An example is Pompanazzi Real Quartz Coating. A detailer once showed me a tiny bottle that was used to store the coating, the product inside has dried up and I was shocked when I saw what was inside the bottle. The liquid coating has actually solidified and creates a rattling sound when the bottle is shaken. Your normal liquid sealant will probably dry up into a dry paste or turn powdery. But this stuff was solid, I didn’t feel it, but I could see it was as solid as plastic.

Now I am only speculating the durability and protection factor on the triangle but I am pretty sure it is not like your average paint sealant. Its ease of use however is terrible, it is very oily during application and takes days to cure and harden! Thanks to DrayFX from http://www.drayfx.blogspot.com/ for this information. You can view his write-up about the Pompanazzi HERE. This is why I rated it very low on the ease of use scale.

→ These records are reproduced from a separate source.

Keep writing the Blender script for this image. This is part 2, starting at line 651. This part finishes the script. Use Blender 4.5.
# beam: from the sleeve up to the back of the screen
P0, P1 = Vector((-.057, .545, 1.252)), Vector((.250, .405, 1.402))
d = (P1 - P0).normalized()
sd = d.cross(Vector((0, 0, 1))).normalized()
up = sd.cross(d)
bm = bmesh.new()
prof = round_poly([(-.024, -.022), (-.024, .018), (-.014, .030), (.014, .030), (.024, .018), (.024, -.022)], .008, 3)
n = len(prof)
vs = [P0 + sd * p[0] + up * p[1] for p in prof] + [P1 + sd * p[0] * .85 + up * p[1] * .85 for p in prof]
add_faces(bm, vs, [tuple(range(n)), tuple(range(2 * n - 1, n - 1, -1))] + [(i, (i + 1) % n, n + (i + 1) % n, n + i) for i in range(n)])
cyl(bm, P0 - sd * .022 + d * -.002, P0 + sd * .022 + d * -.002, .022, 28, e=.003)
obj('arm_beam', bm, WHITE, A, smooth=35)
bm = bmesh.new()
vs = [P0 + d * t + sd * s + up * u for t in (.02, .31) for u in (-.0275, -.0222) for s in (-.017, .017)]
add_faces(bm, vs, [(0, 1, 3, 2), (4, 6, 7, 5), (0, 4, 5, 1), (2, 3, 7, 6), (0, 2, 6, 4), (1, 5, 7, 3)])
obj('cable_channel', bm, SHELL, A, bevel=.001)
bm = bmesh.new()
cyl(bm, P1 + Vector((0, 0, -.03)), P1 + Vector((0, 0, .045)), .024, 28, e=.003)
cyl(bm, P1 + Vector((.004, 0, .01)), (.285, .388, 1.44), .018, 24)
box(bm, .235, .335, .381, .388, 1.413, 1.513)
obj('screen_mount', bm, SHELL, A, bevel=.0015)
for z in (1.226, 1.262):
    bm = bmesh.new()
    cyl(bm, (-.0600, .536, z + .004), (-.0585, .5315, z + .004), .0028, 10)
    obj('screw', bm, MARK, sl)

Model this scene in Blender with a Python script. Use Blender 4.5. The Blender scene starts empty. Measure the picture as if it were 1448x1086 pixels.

Other paint coatings that I’m aware of include G’Zox Real Glass Coating, Hi-Mohs Coat, Nanolex and G|Techniq.

That pretty much sums up about what I think about current paint protectants. As a product increases its ease of use, it will have to compromise in either durability and/or protection and vice versa.

I wonder how soon it will be until we can have a paint protectant that ignores the Triangle Dilemma and excels in ease of use, durability and protection.

What do you think about the waxes and sealants that you are using at the moment?